Now how will all of these technologies meet? To answer would be the IMS standards. IMS is an architecture to converge Voice and Video along wireless techonologies. Meaning Cellular (3G and GSM), WiMax and WiFi.

VOIP subscriber logs in. VOIP/Sip user is Derek@myprovider.net. The user connects to the Internet and is registered and authenticated to his domain via the web. This connection can be provided by any service provider. The same server can authenticate a data user with the same login. Billing is performed and with the IMS standard all components are similar so CDR (billing) is uniform throughout the whole process.

IMS is a necessity because it conforms the standard for not just voice.
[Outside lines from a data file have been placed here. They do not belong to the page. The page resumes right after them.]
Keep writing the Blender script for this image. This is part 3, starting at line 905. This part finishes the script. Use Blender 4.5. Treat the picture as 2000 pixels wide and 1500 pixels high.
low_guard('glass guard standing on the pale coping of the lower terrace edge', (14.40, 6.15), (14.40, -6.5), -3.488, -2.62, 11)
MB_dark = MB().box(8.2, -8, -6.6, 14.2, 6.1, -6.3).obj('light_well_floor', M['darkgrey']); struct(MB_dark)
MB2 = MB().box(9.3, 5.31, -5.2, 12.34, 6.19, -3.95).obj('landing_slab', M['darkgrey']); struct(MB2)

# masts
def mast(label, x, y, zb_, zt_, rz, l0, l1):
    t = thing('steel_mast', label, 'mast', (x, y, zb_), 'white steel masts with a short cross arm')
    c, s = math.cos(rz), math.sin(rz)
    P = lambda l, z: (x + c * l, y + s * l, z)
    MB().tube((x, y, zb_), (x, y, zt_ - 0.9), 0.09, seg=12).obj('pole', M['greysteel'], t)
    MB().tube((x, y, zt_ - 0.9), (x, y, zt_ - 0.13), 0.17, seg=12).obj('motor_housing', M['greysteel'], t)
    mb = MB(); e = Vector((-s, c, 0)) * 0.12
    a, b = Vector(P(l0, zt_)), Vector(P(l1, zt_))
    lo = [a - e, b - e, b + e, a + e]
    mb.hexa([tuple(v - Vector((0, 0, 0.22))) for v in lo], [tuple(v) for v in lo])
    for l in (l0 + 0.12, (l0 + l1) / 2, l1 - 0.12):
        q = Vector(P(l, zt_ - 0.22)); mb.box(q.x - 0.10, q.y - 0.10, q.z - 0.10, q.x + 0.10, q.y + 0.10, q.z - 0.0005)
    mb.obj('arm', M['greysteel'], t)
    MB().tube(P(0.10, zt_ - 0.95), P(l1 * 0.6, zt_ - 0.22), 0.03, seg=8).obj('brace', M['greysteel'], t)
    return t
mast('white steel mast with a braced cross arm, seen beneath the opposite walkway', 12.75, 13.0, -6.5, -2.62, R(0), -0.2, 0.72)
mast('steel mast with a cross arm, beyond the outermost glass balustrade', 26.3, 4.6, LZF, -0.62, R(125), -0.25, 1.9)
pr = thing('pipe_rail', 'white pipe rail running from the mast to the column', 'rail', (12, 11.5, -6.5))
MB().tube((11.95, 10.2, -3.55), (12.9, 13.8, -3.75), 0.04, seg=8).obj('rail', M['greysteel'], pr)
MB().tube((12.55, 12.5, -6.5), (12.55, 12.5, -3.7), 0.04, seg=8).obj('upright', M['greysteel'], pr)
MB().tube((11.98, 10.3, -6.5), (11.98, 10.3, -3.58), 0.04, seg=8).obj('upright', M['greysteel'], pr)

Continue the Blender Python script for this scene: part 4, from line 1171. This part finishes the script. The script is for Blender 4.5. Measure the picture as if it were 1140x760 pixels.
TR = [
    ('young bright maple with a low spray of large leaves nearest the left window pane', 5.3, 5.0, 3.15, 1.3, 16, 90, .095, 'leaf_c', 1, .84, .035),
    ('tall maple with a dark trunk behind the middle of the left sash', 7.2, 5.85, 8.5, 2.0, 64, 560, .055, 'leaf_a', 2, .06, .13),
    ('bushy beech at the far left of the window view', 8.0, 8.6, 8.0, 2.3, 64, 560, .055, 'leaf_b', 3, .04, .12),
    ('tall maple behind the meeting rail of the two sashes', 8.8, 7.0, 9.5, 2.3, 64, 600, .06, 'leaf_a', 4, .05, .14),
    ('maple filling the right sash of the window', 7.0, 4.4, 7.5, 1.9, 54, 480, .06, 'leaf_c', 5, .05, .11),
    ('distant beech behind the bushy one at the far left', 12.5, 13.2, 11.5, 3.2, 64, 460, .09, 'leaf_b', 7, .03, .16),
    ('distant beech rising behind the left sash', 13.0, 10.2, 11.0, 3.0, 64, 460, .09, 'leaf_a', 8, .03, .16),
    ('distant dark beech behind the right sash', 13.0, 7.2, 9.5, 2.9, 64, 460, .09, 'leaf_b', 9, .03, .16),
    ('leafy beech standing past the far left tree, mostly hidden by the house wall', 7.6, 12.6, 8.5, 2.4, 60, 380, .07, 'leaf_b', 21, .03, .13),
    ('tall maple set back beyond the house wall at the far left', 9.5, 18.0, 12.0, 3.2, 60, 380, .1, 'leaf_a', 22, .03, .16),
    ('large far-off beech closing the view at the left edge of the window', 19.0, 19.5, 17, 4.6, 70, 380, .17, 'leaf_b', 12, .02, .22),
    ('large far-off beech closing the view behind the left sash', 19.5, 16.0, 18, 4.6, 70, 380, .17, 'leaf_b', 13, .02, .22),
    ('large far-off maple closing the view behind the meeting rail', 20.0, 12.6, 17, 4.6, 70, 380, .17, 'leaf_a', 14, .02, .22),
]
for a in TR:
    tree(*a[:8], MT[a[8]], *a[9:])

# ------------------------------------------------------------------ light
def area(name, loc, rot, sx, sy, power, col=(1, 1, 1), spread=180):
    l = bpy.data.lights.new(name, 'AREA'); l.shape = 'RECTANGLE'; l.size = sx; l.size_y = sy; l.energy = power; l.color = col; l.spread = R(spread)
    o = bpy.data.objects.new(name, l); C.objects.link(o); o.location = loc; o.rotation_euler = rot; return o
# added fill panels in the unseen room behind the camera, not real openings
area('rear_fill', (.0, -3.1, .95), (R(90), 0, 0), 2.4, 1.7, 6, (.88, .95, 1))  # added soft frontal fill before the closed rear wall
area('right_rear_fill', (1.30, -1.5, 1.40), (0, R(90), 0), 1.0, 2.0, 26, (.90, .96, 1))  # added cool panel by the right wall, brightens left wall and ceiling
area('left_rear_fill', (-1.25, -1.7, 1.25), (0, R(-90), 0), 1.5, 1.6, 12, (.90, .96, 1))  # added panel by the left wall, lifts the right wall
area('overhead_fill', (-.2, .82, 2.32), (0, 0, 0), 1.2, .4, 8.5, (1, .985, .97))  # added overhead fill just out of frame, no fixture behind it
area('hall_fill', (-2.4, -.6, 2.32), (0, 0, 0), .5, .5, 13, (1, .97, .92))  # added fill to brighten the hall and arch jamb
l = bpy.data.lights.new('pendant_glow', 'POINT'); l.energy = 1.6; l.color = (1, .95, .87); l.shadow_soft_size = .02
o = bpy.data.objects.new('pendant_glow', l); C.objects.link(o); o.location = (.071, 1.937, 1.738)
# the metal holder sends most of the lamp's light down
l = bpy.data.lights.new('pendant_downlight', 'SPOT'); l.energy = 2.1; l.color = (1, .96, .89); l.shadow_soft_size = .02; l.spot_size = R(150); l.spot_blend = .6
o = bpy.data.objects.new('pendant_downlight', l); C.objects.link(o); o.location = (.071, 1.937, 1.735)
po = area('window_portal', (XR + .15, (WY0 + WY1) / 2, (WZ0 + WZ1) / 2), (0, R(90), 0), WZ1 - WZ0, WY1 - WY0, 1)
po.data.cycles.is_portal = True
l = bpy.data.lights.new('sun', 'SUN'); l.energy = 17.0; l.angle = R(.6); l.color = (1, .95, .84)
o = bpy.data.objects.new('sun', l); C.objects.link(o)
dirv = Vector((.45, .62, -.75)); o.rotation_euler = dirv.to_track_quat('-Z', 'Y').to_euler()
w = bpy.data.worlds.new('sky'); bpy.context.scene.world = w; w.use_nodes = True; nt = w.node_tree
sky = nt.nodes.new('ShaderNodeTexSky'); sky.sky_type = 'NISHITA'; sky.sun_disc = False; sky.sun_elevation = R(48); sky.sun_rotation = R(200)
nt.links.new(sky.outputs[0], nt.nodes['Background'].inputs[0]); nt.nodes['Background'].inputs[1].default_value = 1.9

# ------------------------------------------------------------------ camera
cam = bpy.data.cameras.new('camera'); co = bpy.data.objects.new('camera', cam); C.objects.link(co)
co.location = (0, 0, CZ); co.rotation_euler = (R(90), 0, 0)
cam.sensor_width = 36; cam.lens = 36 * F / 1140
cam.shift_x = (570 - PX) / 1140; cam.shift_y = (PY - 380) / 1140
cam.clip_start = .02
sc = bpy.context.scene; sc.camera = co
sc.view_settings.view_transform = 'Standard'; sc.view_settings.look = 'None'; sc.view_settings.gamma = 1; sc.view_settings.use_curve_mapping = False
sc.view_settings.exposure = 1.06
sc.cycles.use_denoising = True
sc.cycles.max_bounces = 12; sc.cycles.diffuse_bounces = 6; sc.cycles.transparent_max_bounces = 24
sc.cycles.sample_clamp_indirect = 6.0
That means it answers the roaming questions for both voice and data. If I am a mobile user on an 802.11 network and I roam outside, what will happen to my connection? Your session can continue and IP mobility can handle authentication in the background. The session can exist transparent to the user.

The same goes for 802.11 to Cellular service, which could transparently handoff data and voice sessions no matter who the service provider is. All subscribers would be routed to their provider’s Hss for authentication using the Diagram protocol. All routing would take place via the global ENUM services.

Think about it, don’t just live it. Ten years ago I purchased an 18 gig hard drive for over $1000. Today I can buy one about the size of my keychain for $79.99. Ten years ago I was using a 56kbps connection and thought it was the greatest thing since Don King’s fro, now I am complaining that a 5 gig download takes too long over a 1 Meg connection.

IMS is the future. Talking on a reduced cost VOIP phone on your neighbor’s wireless LAN then going home continuing the same call through the power of seamless IP mobility, 802.11 to cellular to 802.11 in one call. Downloading a large document, while driving from Wyoming to Canada and going through three different IPS or cell carriers without having to restart the download. On the carrier side, to having billing fully work for each of the individual carriers is a major accomplishment. The future is today and tomorrow is going to be a pleasure to watch.